Engineer John Morrell ’86 didn’t give the opening remarks for his talk in Davies Auditorium from the normal podium — he delivered them while cruising around the front of the room on what appeared to be a glorified motorized scooter.

In the second of three engineering lectures held this spring in honor of the Faculty of Engineering’s sesquicentennial, Morrell talked specifically about bridging the gap between research ideas and final products, using his Segway Human Transporter as a prime example.

Developed at a cost of more than $100 million, the Segway mimics the human body’s ability to maintain its balance while moving using a suite of miniature gyroscopes, tilt sensors and other silicon gadgets.

A simple rechargeable battery and a complex bundle of hardware and software are all that are needed to carry a Yalie for up to 12 miles on just a few cents’ worth of electricity.

The main idea behind this personal human transporter, able to reach a top speed of 12.5 miles per hour, is to put a human being into a system where the machine acts as an extension of the body. To move, you need to just think about moving.

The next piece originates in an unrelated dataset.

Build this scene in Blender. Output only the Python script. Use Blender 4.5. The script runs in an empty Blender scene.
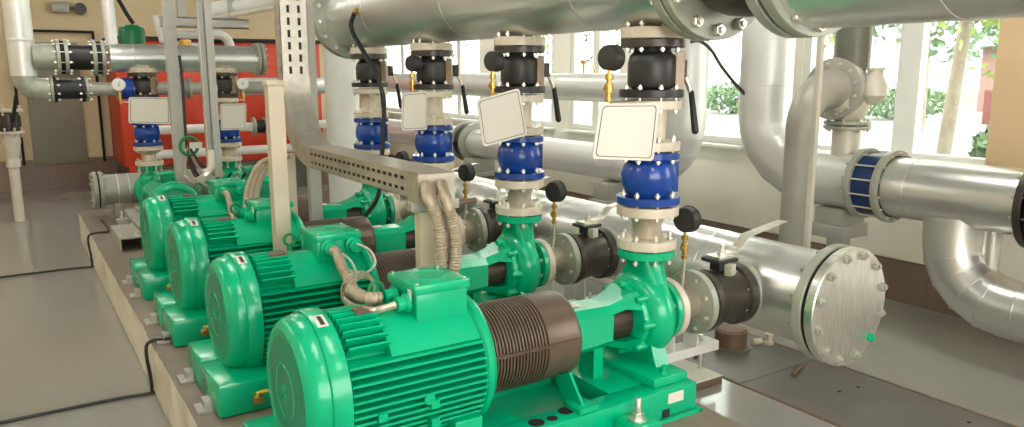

Segway’s control system is sensitive to the slightest movements and will begin to urge forward as power is sent to a pair of electric motors at the wheels.

While it takes the average human about a year to master this task of balancing and walking, it took Morrell and his team only three years to build this function into a machine on wheels.

It was such a feat that the transporter was featured in Time magazine last December.

“This was a great example of the kind of students we produce,” said Paul Fleury, the dean of the Faculty of Engineering. “He’s a first-class engineer who could stand with anyone.”

Mechanical engineering and applied physics professor Mitchell Smooke taught Morrell when he was at Yale back in the fall of 1984. Smooke said he remembers Morrell as one of his top students: “You just had a sense that he was going to be doing something very good.”

It was Arthur C. Clarke who famously observed that “any sufficiently advanced technology is indistinguishable from magic.” But Morrell assured the full house in Davies that this is a feat of engineering, not magic.

“It is just doing what is innately programmed in all of us,” he said.

Morrell’s talk included discussion of his research teams’ practices and how he has found success in bringing ideas into the realm of actual production. From the importance of people management to “always showing all the data,” Morrell used metaphor after metaphor to keep the audience chuckling.

“I have a motorized scooter here at Yale, and I like different wheeled devices, so I thought it would be cool to see the Segway in person,” said Jeohn Favors ’05, who attended the lecture in his roller blades.

Morrell, who is currently managing dynamics and software development at Segway, joined the DEKA Research team in 1996 to help engineer IBOT, a device to help handicapped people climb stairs.

In 1999, Morrell began work on developing the control software and system design of a two-wheeled mobility device code named “Ginger,” using the same dynamic stabilization technology IBOT had employed.

One audience member asked if Morrell intended Segway to be a replacement for walking. Morrell quipped back, “It depends on what your time is worth.”

Police officers, mail carriers and paramedics can all tell you what a minute is worth in their fields, he said.

The U.S. Postal Service will be examining whether Segways can help letter carriers make more stops on their daily rounds, while Amazon.com, GE Plastics and Delphi Automotive Systems test out Segways in their factories, looking to increase efficiency as packages and workers travel around the workplace with less effort.

Of course, Morrell’s unconventional sidewalk cruiser is not perfect. Intended for sidewalks, many municipalities ban similar motorized devices on such pedestrian paths.

And at 80 pounds, it will be too heavy for the average user to carry with ease. There is also a hefty price tag: $3,000 for the first consumer models, which are expected to become available in the coming years.

“I think it just fuels laziness,” Barbara Yu ’04 said. “Technology is supposed to make life easier, but a brisk walk is not so far removed from our society now, is it?”

After Morrell’s talk, Fleury joked that it was only a matter of time before riding Segways became an Olympic sport.

“Only with no judges,” Morrell said.